A parent in Michigan’s Saline Area Schools sparked fierce backlash at a recent meeting on diversity, equity and inclusion when he asked a Hispanic parent why he didn’t “stay in Mexico.”

Parent Adrian Iraola was detailing the torment his son endured in the school district at the Monday meeting when he was confronted by another parent, Tom Burtell, Mlive reports.

Iraola, owner of Chela’s Restaurant & Taqueria, described how his son was harassed with nicknames like taco, enchilada, and nacho, and how the torment motivated the boy to defy his doubters with a master’s degree from Johns Hopkins University.

“I remember when I went to his bedroom to say good night and he was crying because of the abuse that he was enduring in this school system,” Iraola said.

That’s when Burtell interjected: “Why didn’t you stay in Mexico?”

The comment elicited gasps and ridicule.

“What?” one person said.

“You need to leave,” a woman shouted.

“That’s indicative of what our kids are experiencing,” parent Brian Wright, a black man, told the crowd.

“Out!
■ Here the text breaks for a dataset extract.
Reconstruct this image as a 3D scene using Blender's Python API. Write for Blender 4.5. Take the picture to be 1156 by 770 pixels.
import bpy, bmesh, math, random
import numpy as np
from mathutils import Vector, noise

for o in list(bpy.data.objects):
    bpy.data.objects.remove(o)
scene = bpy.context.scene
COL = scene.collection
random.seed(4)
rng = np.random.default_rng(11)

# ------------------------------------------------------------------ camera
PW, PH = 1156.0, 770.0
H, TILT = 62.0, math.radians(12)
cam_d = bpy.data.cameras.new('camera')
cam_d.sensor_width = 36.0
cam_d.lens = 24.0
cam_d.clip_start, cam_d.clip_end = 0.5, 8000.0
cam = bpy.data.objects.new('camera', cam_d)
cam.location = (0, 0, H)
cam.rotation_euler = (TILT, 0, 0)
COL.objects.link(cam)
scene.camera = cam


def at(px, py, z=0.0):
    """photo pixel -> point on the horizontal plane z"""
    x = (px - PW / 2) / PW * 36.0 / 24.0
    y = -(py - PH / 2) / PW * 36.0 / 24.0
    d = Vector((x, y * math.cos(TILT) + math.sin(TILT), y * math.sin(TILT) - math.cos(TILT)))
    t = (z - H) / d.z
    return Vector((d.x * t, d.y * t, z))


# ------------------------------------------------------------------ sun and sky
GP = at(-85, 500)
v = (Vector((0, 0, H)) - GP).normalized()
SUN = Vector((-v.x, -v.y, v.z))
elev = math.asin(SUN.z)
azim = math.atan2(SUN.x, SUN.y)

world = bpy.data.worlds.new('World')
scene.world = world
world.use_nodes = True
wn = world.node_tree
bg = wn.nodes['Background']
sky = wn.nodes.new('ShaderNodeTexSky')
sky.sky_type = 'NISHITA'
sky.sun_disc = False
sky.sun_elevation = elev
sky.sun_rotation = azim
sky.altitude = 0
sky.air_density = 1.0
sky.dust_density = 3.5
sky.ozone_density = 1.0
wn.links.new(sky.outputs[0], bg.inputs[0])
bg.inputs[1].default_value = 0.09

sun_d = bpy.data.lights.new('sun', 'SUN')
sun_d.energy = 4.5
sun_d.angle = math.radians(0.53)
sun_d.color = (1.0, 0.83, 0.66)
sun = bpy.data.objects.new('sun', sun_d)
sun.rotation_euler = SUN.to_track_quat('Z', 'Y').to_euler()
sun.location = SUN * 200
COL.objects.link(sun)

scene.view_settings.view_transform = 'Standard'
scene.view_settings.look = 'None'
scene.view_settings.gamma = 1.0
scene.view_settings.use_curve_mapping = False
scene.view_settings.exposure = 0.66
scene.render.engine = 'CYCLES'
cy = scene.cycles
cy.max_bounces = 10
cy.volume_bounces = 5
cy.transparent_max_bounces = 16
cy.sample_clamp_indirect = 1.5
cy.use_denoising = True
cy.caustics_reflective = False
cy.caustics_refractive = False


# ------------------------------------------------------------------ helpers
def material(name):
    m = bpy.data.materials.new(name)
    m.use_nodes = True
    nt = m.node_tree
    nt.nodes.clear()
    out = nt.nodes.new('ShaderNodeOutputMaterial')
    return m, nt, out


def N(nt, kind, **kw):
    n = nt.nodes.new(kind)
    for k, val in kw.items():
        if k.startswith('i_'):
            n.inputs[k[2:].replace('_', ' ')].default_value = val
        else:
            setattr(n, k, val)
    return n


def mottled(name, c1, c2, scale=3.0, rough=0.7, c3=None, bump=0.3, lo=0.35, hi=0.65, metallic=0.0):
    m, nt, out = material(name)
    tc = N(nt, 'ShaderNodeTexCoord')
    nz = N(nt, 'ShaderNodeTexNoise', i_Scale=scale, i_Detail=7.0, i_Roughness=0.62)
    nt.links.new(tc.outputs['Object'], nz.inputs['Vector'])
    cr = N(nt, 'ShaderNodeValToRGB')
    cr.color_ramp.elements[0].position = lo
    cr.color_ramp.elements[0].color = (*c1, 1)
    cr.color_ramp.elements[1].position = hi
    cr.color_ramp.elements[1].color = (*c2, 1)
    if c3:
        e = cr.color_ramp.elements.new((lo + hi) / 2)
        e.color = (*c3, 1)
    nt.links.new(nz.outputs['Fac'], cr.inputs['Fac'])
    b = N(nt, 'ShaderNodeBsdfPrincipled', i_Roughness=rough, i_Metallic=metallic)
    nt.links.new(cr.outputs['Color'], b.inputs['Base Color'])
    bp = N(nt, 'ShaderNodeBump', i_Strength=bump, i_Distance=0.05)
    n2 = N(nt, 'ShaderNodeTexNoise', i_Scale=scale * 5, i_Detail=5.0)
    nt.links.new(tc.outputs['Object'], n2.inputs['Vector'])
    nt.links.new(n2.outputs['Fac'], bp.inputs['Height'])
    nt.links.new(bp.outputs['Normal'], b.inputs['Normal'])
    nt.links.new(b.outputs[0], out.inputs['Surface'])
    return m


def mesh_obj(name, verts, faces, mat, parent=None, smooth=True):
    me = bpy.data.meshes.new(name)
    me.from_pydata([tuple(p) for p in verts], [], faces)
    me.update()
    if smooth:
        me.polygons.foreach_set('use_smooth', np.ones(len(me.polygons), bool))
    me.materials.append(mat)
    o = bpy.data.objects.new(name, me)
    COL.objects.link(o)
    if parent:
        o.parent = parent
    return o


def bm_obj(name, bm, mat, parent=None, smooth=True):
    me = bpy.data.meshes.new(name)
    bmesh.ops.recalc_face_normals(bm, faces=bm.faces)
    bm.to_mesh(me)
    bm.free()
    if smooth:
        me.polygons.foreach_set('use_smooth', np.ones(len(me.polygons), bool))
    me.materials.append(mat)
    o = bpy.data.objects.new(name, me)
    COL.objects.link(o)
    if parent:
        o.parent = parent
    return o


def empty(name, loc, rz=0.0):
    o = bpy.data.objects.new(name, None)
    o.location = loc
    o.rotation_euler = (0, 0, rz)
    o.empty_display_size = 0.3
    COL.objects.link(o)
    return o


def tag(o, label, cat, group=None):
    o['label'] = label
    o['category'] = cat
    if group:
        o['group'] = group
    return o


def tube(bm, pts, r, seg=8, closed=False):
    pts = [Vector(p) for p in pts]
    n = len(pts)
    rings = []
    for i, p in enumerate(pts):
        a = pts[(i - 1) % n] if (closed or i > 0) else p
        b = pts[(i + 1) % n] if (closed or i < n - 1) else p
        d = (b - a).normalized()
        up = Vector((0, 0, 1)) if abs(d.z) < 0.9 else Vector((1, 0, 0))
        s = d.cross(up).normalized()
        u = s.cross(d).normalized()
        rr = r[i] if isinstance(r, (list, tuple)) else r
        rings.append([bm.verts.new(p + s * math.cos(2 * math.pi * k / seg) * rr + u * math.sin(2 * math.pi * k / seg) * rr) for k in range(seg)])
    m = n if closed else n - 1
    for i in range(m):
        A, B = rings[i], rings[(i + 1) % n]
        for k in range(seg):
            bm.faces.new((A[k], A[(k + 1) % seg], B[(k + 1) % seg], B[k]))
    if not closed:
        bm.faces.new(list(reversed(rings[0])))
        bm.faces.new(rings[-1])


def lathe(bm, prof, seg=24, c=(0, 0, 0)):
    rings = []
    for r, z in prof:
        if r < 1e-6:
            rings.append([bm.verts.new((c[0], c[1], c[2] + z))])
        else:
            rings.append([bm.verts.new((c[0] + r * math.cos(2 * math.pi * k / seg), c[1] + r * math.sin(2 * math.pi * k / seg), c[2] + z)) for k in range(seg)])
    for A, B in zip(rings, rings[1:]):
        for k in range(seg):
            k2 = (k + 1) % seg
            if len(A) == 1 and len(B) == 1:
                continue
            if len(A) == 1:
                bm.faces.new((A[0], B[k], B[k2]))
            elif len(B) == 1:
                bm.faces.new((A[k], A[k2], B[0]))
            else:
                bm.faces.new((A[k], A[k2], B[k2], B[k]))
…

Out! You leave!” another parent yelled.

“Let me answer the question, why I didn’t stay in Mexico,” Iraola said. “Because this is the greatest country in the world.”

“But you’re complaining about being here,” Burtell continued. “He’s complaining about being here.”

The meeting was intended as a forum to build unity following a controversy involving white football players who invited their black teammates to a Snapchat conversation that included messages like “WHITE POWER” and “THE SOUTH WILL RISE AGAIN,” Mlive reports.

Wright said his son was one of the black players targeted in the Snapchat debacle, FOX 2 reports.

“I said ‘why do you want to stay?’ he says if I leave then they win, right?” Wright. “That’s showing the courage of the black kids that come to school every day and again we as parents have to figure out how do we show them our support.”

Burtell argued the racist Snapchat conversation shouldn’t involve the school district because it involved off-campus activities, and alleged whites also face discrimination.

“You’ve got black racism all the time. Try being white and walk in a black neighborhood and see what happens. You’re complaining about situations and these incidents where somebody made a tweet, but nobody’s hurt yet, nobody got hurt that was off-campus,” he said.

In a letter to parents, Superintendent Scot Graden described the Snapchat messages as “deplorable” and said officials “strongly denounce the actions and words of these students.”

“I’ve been in this district for a long time and work hard to try to make sure all of our students have positive experiences and when parents share the negative experiences their children have had at times, it’s painful and it truly does motivate me to say ‘we can and will do better,'” he said on Monday.

Graden said the district will work through the issue with its Diversity Equity Inclusion Committee and plans to conduct additional teacher training to ensure staff respond immediately to racist incidents.

Students involved in the Snapchat messages, meanwhile, will undergo restorative justice discipline.

Wright and other parents believe the district should do more.

“I don’t think that they are fast enough, to be honest with you. I understand the restorative process and I understand DNI training and I think that’s good for the long term. In the meantime, you have black kids that are in the schools today and they’re being racially harassed and intimidated on a daily basis,” Wright said.